Adrian – Should really have saved at least two of Spurs goals, although was done few favours by his defence and actually made 8 further stops to keep the score down to a mere four. Still, you can’t win them all son.
Richards – Richards move to Aston Villa this summer has been little short of a disaster. Just two clean sheets and he continues to marshal a defence to morale sapping batterings.
Mangala – One of the single worst performances in Premier League history. Should be made to train with the reserves for a month.
Sagna – Little better, caught in position, terrible passing and beaten too easily time and time again.
Coloccini – Shit. Just shit.
Noble – More interested in starting fights than playing football and let Spurs get under his skin. Not a good day.
Sissoko – One of those games where you wonder if he’s only stepped on the pitch to cash his cheque.
Arteta – Came on for an injured player. Scored an own goal. Left injured.
Toure – Pathetic and lazy performance, dragged at half time, could have come off after 15 minutes.

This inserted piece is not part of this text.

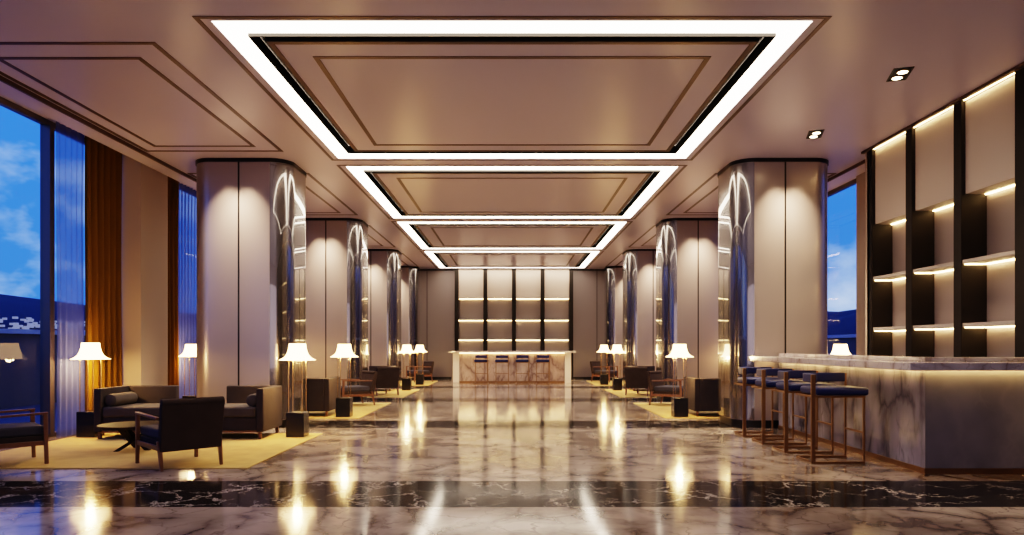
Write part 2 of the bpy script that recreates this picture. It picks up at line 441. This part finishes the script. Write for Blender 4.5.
# ------------------------------------------------------------------ shelving
def shelf_bay(lab, grp, W, depth, loc, rz, top=H-.02, toplight=True):
    # local: x along wall width W (post at x in [-pw,0]), -y is the front, bay from x=0..W
    t = thing('shelving_unit', lab, 'shelving', loc, rz, grp)
    pw = .15
    MB().box(-pw, 0, 0, depth, 0, top).build('post', M['darkwood'], t, bevel=.004)
    MB().box(0, W-pw, depth, depth+.03, 0, 3.16).build('back_panel', M['nicheback'], t)
    MB().box(0, W-pw, .05, depth, 3.13, top-.02).build('upper_panel', M['panel'], t)
    for z in (.78, 1.53, 2.29):
        sh = MB().box(0, W-pw, .015, depth, z, z+.045).build('shelf', M['shelf'], t, bevel=.003)
        MB().box(.02, W-pw-.02, depth-.035, depth-.01, z-.012, z-.001).build('light_strip', M['led'], sh)
        MB().box(.004, .018, .04, depth-.04, z-.012, z-.001).build('light_strip', M['led'], sh)
    MB().box(.02, W-pw-.02, depth-.035, depth-.01, 3.117, 3.129).build('light_strip', M['led'], t)
    if toplight: MB().box(.02, W-pw-.02, .012, .03, top-.012, top-.002).build('light_strip', M['led'], t)
    return t
# right wall: front faces -X. local x -> world -Y?  rz=-90deg maps x->-Y, y->+X
proto = None
bays = [(10.60, 'tall dark shelving bay with lit shelves, farthest along the right wall'),
        (9.555, 'dark shelving bay with lit shelves, middle of the three fully visible on the right wall'),
        (8.51, 'dark shelving bay with lit shelves, nearest fully visible on the right wall'),
        (7.465, 'shelving bay cut by the right edge of the photo')]
for i, (y, lab) in enumerate(bays):
    if proto is None: proto = r = shelf_bay(lab, 'shelving bays behind the marble bar', 1.045, .31, (5.41, y-.08, 0), -PI/2)
    else: r = copy_tree(proto, (5.41, y-.08, 0), -PI/2, lab)
    # dark far side panel of the niche
mb = MB().box(5.41, 5.9, 10.60, 10.72, 0, H-.02); struct(mb, 'wall_right', M['wall'])
mb = MB().box(5.36, 5.41, 6.2, 10.75, H-.035, H+.0); trim(mb)
mb = MB().box(5.41, 5.89, Y0, 6.19, 0, H); struct(mb, 'wall_right', M['darkwood'])
bl = ['leftmost', 'second from left', 'third from left', 'rightmost']
p2 = None
for i in range(4):
    lab = '%s lit shelving bay behind the far bar on the end wall' % bl[i]
    loc = (-2.2+.15+i*1.1, YB-.36, 0)
    if p2 is None: p2 = shelf_bay(lab, 'shelving bays behind the far bar', 1.1, .31, loc, 0, toplight=False)
    else: copy_tree(p2, loc, 0, lab)
mb = MB().box(2.20, 2.35, YB-.36, YB-.02, 0, H-.06); trim(mb, M['darkwood'])

# ------------------------------------------------------------------ marble bar on the right
bar = thing('bar_counter', 'long veined marble bar counter with glowing underside, along the right side', 'bar counter', (4.19, 7.1, 0))
mb = MB(); 
mb.box(0, .38, .36, 3.9, .06, 1.07)
mb.build('side_front', M['bar_marble'], bar)
# mitred corner: aisle face of end block light, end face dark
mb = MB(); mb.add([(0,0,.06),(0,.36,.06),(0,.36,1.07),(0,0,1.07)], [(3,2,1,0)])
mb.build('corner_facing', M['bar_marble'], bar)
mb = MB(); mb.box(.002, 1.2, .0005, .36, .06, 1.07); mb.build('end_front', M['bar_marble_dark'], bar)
mb = MB(); mb.box(-.012, 1.2, -.012, .3, 0, .06); mb.box(-.012, .3, .3, 3.9, 0, .06); mb.build('kick_plate', M['copper'], bar)
mb = MB(); mb.prism([(-.48,-.58),(1.2,-.58),(1.2,.3),(.5,.3),(.5,3.93),(-.48,3.93)], 1.07, 1.144); mb.build('countertop', M['slab'], bar, bevel=.004)
mb = MB(); mb.prism([(0,0),(1.2,0),(1.2,.3),(.3,.3),(.3,3.9),(0,3.9)], 1.1445, 1.185); mb.build('raised_ledge', M['slab'], bar, bevel=.003)
mb = MB(); mb.box(-.05, -.03, -.03, 3.88, 1.055, 1.069); mb.box(-.03, 1.2, -.05, -.03, 1.055, 1.069); mb.build('light_strip', M['led_soft'], bar)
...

Sanchez – Give. The. Man. A. Holiday.
Pelle – One of those games for Pelle where is hair was more noticeable than his football. Suspended to boot.

What you may have missed
David De Gea making the save of the season so far at Vicarage Road; Chelsea grinding out the sort of deathly dull 1-0 win that makes everyone want to welcome Jose Mourinho into their warm bosom; John Stones, just going about his day job, being the best centre back on Merseyside and not being at Chelsea; Newcastle not so much imploding, as not bothering to begin with; Stoke keeping their fifth clean sheet in six matches; Gary Monk clinging on to his job despite being tipped for England two months ago; Arsenal having one of those days against Tony Pulis away from home; the majority of Manchester City’s starting eleven utterly absent from the Etihad Stadium and West Ham, Payet-less and guile-less against Tottenham’s handsome youths.